---------- Extracted records

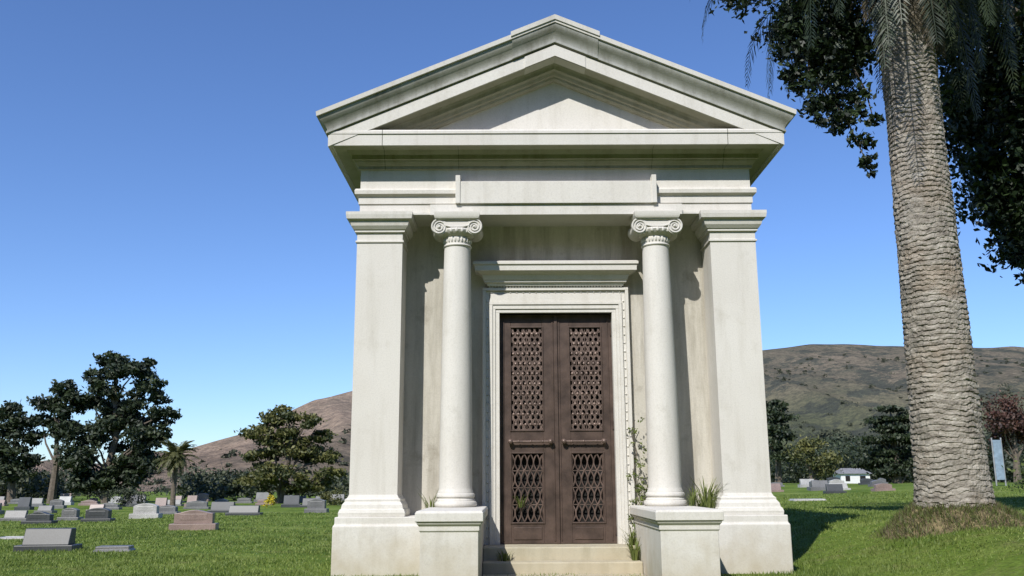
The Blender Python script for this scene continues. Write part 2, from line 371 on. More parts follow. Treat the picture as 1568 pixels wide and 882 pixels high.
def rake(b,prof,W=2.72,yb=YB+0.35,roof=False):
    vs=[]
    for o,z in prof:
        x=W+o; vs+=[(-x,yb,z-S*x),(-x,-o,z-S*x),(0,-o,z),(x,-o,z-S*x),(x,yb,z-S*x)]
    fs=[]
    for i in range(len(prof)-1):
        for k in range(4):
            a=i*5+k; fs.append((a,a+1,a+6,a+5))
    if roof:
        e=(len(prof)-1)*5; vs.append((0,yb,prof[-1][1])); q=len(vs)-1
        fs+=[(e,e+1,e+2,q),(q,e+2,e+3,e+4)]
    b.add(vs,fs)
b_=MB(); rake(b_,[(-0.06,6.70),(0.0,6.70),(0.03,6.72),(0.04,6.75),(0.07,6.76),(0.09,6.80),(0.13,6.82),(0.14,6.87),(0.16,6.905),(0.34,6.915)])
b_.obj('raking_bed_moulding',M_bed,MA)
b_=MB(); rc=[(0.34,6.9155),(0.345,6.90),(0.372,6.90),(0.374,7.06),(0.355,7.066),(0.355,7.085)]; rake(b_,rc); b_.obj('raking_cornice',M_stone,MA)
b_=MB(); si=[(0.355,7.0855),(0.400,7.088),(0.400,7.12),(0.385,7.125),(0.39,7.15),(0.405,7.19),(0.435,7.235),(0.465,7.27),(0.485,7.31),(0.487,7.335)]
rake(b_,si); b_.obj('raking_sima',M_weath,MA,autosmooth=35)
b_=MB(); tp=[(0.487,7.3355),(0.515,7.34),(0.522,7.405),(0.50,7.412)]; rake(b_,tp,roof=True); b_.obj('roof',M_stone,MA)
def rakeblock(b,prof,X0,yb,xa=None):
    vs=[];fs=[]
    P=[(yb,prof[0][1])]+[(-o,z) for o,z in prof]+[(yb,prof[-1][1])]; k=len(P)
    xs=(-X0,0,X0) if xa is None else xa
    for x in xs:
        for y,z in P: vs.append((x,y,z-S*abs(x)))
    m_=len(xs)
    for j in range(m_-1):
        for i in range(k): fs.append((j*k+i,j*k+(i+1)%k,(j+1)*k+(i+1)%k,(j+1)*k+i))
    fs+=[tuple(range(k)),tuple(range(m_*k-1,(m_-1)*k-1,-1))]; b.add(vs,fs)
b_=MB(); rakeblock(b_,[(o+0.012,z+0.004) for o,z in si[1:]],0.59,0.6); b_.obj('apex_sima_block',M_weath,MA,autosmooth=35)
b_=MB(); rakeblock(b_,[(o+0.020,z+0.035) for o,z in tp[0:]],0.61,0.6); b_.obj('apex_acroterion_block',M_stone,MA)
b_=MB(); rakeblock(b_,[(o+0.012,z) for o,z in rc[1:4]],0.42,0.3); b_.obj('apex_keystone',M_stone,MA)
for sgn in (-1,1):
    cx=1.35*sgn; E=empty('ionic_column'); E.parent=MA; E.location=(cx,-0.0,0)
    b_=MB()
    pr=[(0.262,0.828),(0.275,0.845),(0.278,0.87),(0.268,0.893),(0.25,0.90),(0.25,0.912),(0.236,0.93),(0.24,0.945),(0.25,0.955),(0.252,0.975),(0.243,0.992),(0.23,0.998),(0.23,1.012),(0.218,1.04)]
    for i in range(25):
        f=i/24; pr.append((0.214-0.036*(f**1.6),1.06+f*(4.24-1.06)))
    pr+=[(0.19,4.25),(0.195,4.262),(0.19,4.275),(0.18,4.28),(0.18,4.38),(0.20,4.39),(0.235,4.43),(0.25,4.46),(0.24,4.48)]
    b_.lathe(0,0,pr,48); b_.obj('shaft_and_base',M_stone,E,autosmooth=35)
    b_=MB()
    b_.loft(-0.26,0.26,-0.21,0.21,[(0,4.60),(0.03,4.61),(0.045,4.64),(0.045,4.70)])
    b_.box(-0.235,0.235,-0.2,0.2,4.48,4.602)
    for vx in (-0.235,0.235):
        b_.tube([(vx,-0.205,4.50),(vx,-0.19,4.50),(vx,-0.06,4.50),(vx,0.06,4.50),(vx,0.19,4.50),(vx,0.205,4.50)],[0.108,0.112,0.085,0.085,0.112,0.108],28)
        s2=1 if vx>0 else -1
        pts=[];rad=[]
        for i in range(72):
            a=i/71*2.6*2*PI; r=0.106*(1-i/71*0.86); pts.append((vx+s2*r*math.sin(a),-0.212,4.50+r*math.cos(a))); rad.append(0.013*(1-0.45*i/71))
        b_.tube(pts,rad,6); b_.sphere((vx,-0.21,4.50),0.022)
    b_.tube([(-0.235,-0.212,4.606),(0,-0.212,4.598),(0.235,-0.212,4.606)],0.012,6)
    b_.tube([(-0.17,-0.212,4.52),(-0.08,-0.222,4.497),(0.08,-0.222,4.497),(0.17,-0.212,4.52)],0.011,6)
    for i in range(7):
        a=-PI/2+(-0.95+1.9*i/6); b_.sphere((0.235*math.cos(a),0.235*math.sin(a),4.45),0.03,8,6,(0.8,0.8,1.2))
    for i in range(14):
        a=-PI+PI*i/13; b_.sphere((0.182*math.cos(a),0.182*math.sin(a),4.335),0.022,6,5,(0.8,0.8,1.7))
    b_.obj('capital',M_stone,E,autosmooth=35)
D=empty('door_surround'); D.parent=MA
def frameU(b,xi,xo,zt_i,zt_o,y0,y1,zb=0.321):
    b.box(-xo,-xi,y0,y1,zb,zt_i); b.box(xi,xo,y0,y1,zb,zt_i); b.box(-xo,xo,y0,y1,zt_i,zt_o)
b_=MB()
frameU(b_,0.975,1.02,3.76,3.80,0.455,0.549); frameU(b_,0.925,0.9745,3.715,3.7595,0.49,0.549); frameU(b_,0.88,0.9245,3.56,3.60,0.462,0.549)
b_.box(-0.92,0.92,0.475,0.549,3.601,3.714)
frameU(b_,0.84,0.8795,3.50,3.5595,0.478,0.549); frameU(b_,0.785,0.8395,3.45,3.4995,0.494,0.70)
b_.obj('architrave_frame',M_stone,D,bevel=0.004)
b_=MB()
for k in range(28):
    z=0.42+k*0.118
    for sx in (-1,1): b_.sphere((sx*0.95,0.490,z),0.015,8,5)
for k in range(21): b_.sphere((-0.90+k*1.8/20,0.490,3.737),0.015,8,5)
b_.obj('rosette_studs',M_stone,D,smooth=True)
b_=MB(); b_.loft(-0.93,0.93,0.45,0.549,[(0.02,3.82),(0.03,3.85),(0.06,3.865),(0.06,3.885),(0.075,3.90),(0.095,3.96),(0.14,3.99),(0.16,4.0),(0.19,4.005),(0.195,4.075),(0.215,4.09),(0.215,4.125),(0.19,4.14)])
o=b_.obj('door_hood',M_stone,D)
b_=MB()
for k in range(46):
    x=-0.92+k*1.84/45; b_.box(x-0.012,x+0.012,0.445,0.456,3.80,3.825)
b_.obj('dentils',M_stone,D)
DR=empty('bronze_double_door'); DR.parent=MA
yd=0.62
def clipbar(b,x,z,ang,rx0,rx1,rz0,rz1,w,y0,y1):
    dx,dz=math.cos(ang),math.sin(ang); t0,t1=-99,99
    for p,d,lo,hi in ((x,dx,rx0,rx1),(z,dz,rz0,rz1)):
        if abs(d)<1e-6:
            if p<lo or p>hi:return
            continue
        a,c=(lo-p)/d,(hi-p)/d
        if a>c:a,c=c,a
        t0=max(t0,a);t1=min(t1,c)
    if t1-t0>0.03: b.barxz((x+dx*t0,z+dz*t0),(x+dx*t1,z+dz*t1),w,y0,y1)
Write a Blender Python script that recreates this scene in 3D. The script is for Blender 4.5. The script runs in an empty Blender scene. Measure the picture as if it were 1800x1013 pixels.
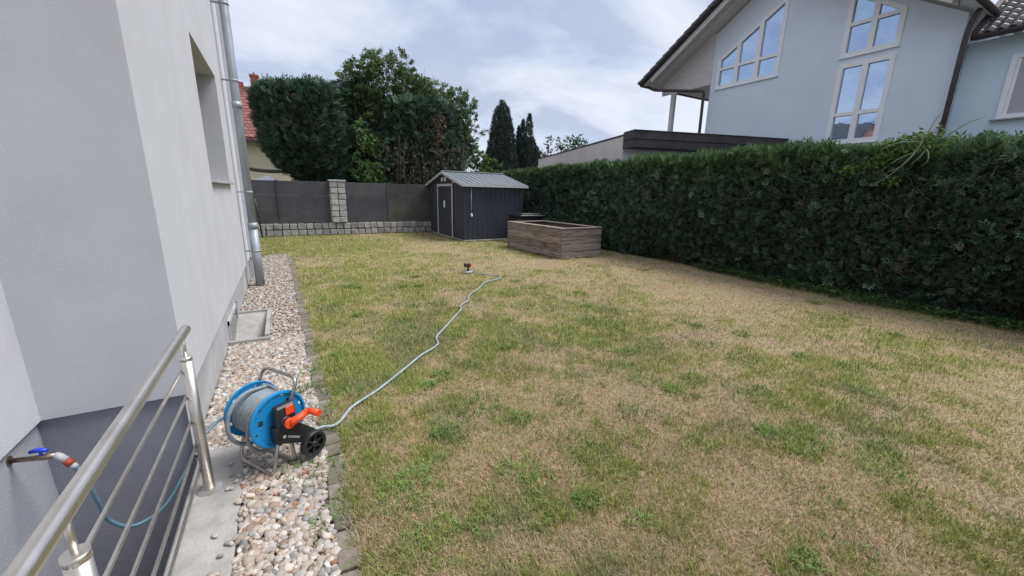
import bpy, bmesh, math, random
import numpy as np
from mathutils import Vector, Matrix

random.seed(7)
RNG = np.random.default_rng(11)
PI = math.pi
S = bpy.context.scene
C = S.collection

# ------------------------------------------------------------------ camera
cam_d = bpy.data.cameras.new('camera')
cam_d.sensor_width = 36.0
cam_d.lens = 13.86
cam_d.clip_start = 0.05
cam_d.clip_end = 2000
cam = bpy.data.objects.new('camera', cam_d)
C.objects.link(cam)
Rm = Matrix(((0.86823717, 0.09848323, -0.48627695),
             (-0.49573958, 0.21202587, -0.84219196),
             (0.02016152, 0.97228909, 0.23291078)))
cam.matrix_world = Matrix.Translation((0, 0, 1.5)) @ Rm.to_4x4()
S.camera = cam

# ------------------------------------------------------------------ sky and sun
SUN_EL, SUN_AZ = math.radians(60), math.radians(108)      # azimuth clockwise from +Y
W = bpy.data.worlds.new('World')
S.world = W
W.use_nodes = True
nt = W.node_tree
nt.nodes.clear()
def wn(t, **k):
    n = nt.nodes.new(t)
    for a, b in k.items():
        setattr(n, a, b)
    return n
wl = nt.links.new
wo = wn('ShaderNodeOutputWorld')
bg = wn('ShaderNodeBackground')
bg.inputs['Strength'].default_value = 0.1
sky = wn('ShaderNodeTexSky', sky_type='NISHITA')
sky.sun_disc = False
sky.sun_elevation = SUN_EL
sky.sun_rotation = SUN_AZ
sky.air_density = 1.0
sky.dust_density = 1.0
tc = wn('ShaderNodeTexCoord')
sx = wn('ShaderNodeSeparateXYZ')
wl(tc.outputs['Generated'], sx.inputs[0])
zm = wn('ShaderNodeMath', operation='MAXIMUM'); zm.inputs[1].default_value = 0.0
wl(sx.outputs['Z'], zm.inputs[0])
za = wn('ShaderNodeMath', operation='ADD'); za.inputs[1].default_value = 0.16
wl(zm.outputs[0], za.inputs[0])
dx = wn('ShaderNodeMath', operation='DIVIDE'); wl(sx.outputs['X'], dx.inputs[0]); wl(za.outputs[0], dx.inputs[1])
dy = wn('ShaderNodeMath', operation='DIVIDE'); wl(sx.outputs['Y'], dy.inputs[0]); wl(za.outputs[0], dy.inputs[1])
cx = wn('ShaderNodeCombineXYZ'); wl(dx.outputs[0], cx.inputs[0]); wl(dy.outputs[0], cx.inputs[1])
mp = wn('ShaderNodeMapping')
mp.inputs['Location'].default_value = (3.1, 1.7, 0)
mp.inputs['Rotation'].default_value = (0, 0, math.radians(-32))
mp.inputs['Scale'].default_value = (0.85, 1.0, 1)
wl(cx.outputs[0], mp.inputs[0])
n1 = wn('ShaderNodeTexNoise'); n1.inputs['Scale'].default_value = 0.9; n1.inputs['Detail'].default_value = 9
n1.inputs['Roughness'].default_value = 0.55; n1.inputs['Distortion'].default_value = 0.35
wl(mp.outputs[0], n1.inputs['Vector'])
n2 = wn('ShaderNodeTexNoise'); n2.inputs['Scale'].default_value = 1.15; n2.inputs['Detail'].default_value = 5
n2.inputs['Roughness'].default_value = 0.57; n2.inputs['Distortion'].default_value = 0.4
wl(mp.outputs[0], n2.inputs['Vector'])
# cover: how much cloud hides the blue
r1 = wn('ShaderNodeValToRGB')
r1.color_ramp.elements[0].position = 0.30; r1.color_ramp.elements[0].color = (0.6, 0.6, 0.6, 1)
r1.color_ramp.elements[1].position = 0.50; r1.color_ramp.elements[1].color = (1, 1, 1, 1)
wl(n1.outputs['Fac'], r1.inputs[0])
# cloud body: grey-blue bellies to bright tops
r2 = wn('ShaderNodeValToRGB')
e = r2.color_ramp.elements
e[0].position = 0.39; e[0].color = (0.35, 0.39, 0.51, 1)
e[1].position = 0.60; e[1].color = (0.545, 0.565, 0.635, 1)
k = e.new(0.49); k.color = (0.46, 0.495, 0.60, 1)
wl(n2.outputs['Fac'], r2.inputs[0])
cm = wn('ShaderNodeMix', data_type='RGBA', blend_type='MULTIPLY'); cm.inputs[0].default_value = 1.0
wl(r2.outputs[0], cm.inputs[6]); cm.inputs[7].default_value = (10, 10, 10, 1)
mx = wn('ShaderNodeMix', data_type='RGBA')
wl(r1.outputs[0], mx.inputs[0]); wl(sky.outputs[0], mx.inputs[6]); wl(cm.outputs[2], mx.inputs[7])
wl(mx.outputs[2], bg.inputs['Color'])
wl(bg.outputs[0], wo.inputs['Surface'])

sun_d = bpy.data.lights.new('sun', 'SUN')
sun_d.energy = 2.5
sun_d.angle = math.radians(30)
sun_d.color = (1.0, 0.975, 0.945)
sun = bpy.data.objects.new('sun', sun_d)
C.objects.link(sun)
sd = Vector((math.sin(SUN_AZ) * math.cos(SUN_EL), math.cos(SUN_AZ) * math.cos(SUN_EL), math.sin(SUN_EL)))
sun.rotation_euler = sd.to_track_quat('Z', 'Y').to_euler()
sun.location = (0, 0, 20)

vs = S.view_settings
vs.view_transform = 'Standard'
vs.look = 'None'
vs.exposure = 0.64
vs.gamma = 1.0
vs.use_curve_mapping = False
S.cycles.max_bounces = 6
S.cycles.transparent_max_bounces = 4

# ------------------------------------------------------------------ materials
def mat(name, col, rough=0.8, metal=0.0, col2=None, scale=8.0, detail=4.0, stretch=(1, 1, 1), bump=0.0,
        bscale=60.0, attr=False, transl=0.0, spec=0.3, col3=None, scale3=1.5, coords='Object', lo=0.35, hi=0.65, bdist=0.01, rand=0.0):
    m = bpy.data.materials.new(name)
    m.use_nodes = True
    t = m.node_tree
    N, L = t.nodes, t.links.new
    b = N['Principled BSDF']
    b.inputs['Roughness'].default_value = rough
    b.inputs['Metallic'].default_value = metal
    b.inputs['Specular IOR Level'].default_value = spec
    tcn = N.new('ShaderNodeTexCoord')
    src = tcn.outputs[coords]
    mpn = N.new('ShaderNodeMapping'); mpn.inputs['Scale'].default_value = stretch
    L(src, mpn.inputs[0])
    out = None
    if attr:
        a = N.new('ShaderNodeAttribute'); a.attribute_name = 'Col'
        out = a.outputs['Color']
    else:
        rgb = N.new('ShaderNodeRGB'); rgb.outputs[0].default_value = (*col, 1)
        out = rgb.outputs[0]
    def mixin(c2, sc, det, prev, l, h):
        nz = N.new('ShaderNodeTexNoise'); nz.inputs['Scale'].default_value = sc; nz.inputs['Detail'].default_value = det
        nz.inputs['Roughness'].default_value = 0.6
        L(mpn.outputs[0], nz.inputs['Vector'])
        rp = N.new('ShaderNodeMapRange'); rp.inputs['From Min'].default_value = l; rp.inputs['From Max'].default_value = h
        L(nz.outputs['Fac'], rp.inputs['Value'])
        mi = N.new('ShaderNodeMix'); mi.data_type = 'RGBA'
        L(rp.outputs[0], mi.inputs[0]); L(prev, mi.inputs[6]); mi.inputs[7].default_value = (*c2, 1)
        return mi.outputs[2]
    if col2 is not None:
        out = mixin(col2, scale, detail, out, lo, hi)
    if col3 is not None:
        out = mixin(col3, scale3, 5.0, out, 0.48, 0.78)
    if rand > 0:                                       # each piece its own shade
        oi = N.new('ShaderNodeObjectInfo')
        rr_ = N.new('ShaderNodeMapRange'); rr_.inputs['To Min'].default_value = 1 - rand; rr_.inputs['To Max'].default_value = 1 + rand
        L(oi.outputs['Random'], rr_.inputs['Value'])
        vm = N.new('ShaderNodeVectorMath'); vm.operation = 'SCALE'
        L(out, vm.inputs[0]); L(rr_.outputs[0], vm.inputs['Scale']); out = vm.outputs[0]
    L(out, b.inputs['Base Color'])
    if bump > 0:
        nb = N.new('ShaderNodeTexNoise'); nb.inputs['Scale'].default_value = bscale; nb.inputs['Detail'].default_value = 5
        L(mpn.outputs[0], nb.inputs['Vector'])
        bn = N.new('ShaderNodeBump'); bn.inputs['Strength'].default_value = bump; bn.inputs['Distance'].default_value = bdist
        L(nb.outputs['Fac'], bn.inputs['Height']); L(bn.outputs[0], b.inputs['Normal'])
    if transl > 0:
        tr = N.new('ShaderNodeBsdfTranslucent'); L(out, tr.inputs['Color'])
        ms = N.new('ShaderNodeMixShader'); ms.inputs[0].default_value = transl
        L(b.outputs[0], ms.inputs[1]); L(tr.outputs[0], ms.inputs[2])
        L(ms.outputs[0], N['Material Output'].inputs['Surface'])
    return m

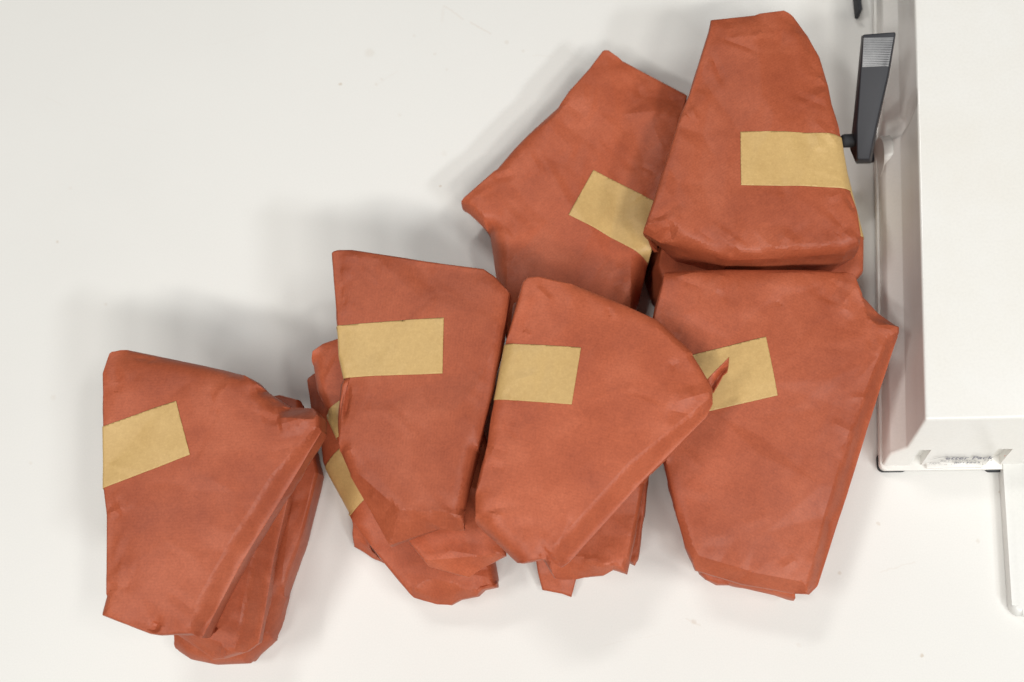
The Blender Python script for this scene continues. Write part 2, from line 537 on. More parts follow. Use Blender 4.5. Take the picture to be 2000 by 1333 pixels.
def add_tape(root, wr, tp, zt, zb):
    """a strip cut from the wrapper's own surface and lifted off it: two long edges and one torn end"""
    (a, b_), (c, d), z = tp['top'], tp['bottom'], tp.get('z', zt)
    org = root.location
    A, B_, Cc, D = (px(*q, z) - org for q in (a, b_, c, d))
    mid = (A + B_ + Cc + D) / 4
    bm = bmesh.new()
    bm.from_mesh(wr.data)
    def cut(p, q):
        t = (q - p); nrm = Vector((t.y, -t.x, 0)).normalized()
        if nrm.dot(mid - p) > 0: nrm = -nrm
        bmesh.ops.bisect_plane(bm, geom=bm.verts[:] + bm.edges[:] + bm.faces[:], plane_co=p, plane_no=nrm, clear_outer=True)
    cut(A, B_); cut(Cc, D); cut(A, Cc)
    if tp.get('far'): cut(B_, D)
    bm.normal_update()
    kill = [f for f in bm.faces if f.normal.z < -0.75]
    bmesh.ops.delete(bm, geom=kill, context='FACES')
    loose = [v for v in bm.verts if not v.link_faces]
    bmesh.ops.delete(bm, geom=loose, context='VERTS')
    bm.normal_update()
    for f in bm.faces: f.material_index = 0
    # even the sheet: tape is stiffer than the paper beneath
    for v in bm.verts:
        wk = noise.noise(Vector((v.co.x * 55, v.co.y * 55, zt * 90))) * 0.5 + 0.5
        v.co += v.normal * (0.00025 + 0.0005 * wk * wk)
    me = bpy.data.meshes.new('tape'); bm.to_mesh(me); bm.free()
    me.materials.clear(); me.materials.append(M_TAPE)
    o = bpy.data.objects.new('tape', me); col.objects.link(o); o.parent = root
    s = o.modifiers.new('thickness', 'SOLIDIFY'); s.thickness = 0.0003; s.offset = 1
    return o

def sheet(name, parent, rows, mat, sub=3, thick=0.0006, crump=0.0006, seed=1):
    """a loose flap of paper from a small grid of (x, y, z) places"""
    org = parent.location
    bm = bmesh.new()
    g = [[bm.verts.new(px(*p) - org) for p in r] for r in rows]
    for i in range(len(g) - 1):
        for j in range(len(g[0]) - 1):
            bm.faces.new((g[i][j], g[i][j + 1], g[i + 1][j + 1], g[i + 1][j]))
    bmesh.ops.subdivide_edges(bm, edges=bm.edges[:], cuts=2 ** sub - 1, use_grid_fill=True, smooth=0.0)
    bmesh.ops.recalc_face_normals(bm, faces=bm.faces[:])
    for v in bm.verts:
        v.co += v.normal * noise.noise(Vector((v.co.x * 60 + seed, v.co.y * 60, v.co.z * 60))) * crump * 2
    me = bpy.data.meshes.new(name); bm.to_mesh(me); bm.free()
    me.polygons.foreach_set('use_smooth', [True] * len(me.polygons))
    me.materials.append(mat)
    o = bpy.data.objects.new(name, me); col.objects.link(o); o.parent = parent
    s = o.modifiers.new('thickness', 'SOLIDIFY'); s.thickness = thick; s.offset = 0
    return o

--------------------

* [Given problem]:
Look above and copy only the lines from the one holding "Write a Blender" to the one holding "S.camera = cam", both included, exactly, minus the pictures.

* [Response below]:
Write a Blender Python script that recreates this scene in 3D. The script is for Blender 4.5. The script runs in an empty Blender scene. Measure the picture as if it were 1800x1013 pixels.
import bpy, bmesh, math, random
import numpy as np
from mathutils import Vector, Matrix

random.seed(7)
RNG = np.random.default_rng(11)
PI = math.pi
S = bpy.context.scene
C = S.collection

# ------------------------------------------------------------------ camera
cam_d = bpy.data.cameras.new('camera')
cam_d.sensor_width = 36.0
cam_d.lens = 13.86
cam_d.clip_start = 0.05
cam_d.clip_end = 2000
cam = bpy.data.objects.new('camera', cam_d)
C.objects.link(cam)
Rm = Matrix(((0.86823717, 0.09848323, -0.48627695),
             (-0.49573958, 0.21202587, -0.84219196),
             (0.02016152, 0.97228909, 0.23291078)))
cam.matrix_world = Matrix.Translation((0, 0, 1.5)) @ Rm.to_4x4()
S.camera = cam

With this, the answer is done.